Bangkok, Thailand - Ford’s bundu-bashing Ranger Raptor one-tonner, revealed to the world on Wednesday, certainly looks the part, with its chunky grille, tall stance and black plastic wheel-arch flares over big mudplugger tyres; but does it have the moxie to live up to its own hype?

Firstly, that engine. Big bakkies - especially big bakkies that are expected to hold their own off-road - are all about big muscular engines with lots of low-down torque. Ford’s new two-litre turbodiesel four with sequential turbos is rated for 157kW and 500Nm - which seems more than adequate on paper - but it’s not the big-inch V8 or V6 that the Blue Oval fan club was hoping for.

It is, however, an elegant piece of engineering with a small, high-pressure turbo for instant response and a larger, low-pressure turbo to move the large volumes of intake air required at high revs. At lower engine speeds the two turbos work in series to increase torque and reduce turbo lag, while at high speeds the smaller blower is bypassed to let the bigger one suck in all the air it can.

The turbos are, of course, powered by exhaust gases, which means they get very hot in use; to prevent them from self-destructing the casing of the low-pressure turbo and the impeller bearings on both turbos even have their own water-cooling system.

With smaller engines come, inevitably, narrower power bands; Ford has addressed that concern with an all-new, in house, 10-speed auto transmission, offering a huge spread of ratios so that the engine will always be working at optimum revs, no matter whether you’re towing your jet-ski down to the coast or towing a tractor out of a donga.

Nevertheless, those revs will be high enough to make the diehard bakkie brigade uncomfortable; it’s worth remembering that long after the Amarok’s two-litre twin-turbodiesel four had proved that it really was as durable as Volkswagen said it was, the complaints that it was a little light in the pants continued, and the Amarok is now available with a three-litre V6 TDI.

But for now the Raptor is not, so we’ll have to make the most of what it does have, with a five-way Terrain Management System switch on the steering wheel that offers two road and four off-road modes so you can tune the power delivery to where you are and what you’re doing.

Normal mode programmes the powertrain for comfort, and fuel-efficiency, while Sport mode sharpens throttle response, holds onto gears longer and downshifts more aggressively.

Grass/Gravel/Snow mode is all about maintaining traction on treacherous surfaces with second-gear starts and smoother gear shifts

Mud/Sand mode keeps the transmission in lower gears with high torque for maximum traction on soft surfaces.

Rock mode, by contrast, uses the higher gears at lower engine revs for smooth controllability on low-speed rocky terrain where smooth controllability is key.

Baja mode - named for the famous desert race - combines Sport Mode with dialing back the traction control and stability programs to allow you drive hard on wide open spaces, without the electronic nanny fighting you all the way.

None of which will do you much good if the chunky all-terrain BF Goodrich 285/70 R17 tyres aren’t in firm contact with the ground - which is the responsibility of the Raptor’s specially designed ladder chassis and custom suspension.

The independent front suspension has strengthened protruding shock absorber towers with cast aluminium lower control arms, while the the solid rear axle has bespoke long-travel coilover dampers and a Watts linkage to limit lateral movement, rather than the usual leaf spring set-up, which is great for heavy loads but offers limited travel.

Long-travel dampers, specially made for this model by Fox Racing Shox, have 46.6mm pistons all round and internal bypass valves so that the damping gets progressively firmer towards the top and bottom of the travel.

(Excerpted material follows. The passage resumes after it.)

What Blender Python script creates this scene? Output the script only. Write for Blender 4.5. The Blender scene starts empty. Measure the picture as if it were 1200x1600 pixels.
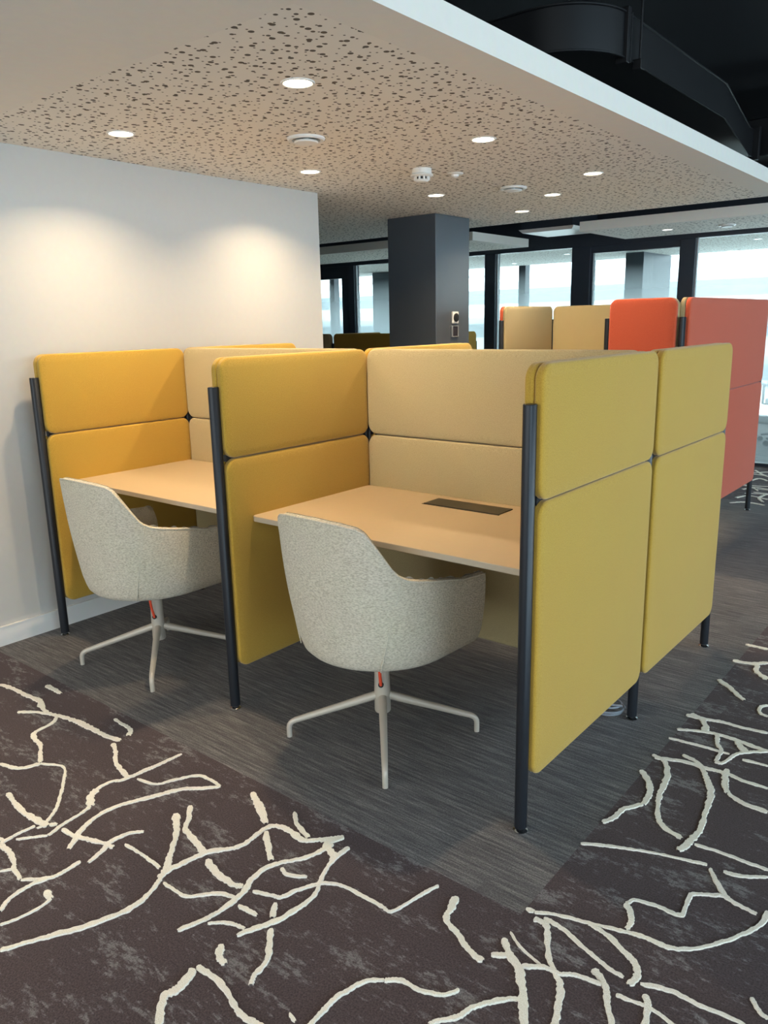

It’s called Position Sensitive Damping and ensures firm control at high speed on rough ground, with gentler damping around the mid-point of the travel for a more comfortable ride when cruising on tar.

Ground clearance is 283mm, with an approach angle of 32.5 degrees, ramp over angle of 24 degrees and departure angle of 24 degrees.

The special front brakes have dual-piston callipers with pistons 9.5mm bigger than the standard Ranger's, biting down on 332 x 32mm ventilated discs, while the 54mm rear brake callipers, acting on 332 x 24mm discs, have their own master cylinder and booster.

Don’t stand in front of a moving Ranger Raptor; in place of the usual pedestrian-friendly crumple zone, the Raptor’s front bumper is mounted directly onto the chassis, as are two recovery hooks rated at 4.5 tons each and a 2.3mm thick bash plate made from high-strength steel that protects the radiator, power steering, front accessory drive, sump and front differential.

The rear bumper is also solidly frame-mounted, and comes with an integrated tow bar and two recovery hooks rated at 3.8 tons each.

The Ranger Raptor will be produced by Ford Thailand Manufacturing, and in South Africa at Ford’s Rosslyn plant, for release on the local market during 2019.